§ **Aim**
Going from the top of the data below, give again each line through the one containing "from mathutils import Matrix, Vector", both ends kept.

§ **Source excerpt**

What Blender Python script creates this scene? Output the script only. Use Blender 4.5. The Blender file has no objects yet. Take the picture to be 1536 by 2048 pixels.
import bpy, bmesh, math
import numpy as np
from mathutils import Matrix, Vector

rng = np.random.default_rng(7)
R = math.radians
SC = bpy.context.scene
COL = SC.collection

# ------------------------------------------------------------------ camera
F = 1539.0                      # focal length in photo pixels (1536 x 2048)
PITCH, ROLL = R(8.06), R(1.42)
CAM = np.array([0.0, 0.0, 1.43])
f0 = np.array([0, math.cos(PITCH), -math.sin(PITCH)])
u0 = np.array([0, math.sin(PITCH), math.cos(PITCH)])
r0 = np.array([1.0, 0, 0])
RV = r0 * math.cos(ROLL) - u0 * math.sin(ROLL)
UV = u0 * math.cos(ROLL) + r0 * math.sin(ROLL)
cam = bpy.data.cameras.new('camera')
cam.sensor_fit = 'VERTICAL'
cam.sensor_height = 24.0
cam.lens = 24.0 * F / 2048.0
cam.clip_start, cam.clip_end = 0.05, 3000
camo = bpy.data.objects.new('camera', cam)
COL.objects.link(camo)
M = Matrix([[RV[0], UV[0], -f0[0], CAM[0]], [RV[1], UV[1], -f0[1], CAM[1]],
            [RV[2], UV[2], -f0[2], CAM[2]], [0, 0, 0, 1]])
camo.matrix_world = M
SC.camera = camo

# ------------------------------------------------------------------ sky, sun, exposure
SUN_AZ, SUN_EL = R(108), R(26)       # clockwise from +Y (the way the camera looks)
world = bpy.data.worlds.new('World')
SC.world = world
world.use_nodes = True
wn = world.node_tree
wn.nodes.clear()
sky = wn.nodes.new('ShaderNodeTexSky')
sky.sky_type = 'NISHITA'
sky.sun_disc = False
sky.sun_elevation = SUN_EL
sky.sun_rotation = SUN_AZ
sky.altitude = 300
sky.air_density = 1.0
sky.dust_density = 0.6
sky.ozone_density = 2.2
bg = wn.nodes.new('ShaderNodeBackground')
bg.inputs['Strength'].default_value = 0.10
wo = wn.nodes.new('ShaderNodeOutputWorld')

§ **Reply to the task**
What Blender Python script creates this scene? Output the script only. Use Blender 4.5. The Blender file has no objects yet. Take the picture to be 1536 by 2048 pixels.
import bpy, bmesh, math
import numpy as np
from mathutils import Matrix, Vector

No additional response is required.